Le troisième chapitre, Popularization of Afro-Cuban Music in New-York, décrit les lieux et les acteurs de la diffusion de ce genre musical. Cet ensemble de textes – essentiellement des entretiens – donne une vision très riche et vivante du bouillonnement des années 1950 et 1960 qui aboutira à l’apparition d’une nouvelle forme de musique urbaine, la Salsa. Il est bourré d’informations précises sur la scène musicale New yorkaise de l’époque, avec ses radios et ses DJs vedettes comme Symphony Sid et Dick Ricardo Sugar ; ses maisons de disques comme le Sello Alegre fondé par Al Santiago ; ses clubs de latin jazz comme le Village Gate dirigée par Art d’Lugoff ; ses producteurs et organisateurs de spectacle comme Issy Sanabria, rédacteur en chef du Latin New York Magazine ;ses clubs de danse comme le plus fameux d’entre eux, le Palladium Ballroom, dont l’atmosphère enfiévrée nous est décrite par l’ancien danseur Ernie Ensley.

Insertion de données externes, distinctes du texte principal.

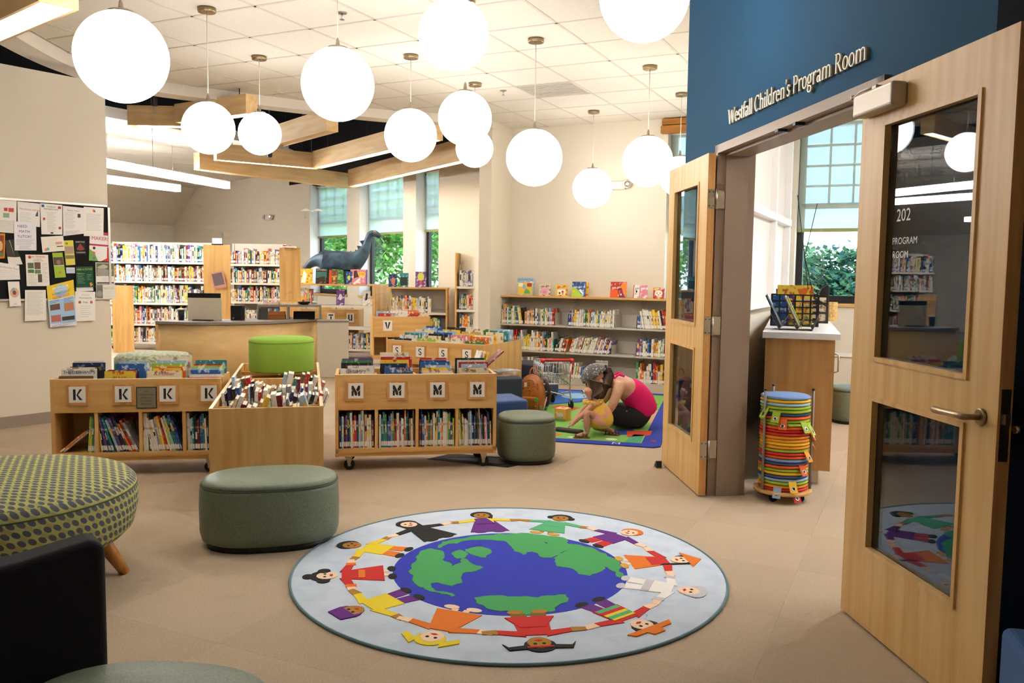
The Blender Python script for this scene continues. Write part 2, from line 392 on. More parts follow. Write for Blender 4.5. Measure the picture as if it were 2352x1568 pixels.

L’ouvrage fournit également de précieuses informations sur l’apparition, au cours des 1960 et 1970, de nombreux lieux de danse souvent éphémères où se pratiqua la Salsa : Hotel Diplomat, Club Cheetah, Ochenta, Cork and Bootle, Manhattan Centre, St George Hotel, Taft hotel. Puis le climax salseros des années 1970 fait place dans les années 1980 à un reflux, et la musique latine déserte quelque peu le Manhattan midtown pour se replier vers son berceau populaire de l’uptown et du Bronx.
Le 4ème chapitre, The Transculturational Process, est consacré au processus de métissage entre influences caraïbes et afro-américaines qui alimente au cours du XXème siècle le développement du Latin New york Sound, depuis Alberto Soccaras dans les années 1920 jusqu’au Boogaloo quarante ans plus tard. Les noms de Mario Bauza, Machito, Dizzie Gillespie, Cal Tjader; Joe Battan, Johnny Colon, se succèdent au fil des textes qui décrivent les étapes de cette histoire. Le chapitre se termine par un article consacré à l’enracinement de la Salsa en Afrique de l’ouest et centrale, où elle retrouve en quelque sorte ses origines rythmiques tout en fusionnant avec des musiques locales.
Enfin la 5ème et dernière, partie, Salsiological Issues Today, est plus hétérogène. Elle contient, entre autres, une enquête sur les salseros du Bronx, une analyse sur le rôle du piano dans la rythmique de la salsa et des souvenirs de musiciens. L’ouvrage se conclut par quelques confidences autobiographiques de Vernon Boggs, assez émouvant dans l’expression de son amour pour la musique latin.
Salsiology, est, du fait de son caractère très touffu, est un livre d’abord un peu difficile. Mais il séduit progressivement, au fil des pages, non seulement par la valeur des informations et des analyses que par le caractère extrêmement vivant des entretiens, dont la retranscription, respectant fidèlement les propos des interviewés, nous laisse deviner leur caractère et leur manière d’être. Il faut cependant s’armer d’un peu patience et prévoir un long temps de lecture pour espérer tirer tout le bénéfice de ce monumental ouvrage de référence.
Fabrice Hatem
Salsiology, Afro cuban music and the Evolution of Salsa in New York City, Vernon W. Boggs, Excelsior Music Publishing Company, première eéition 1992, 386 pages.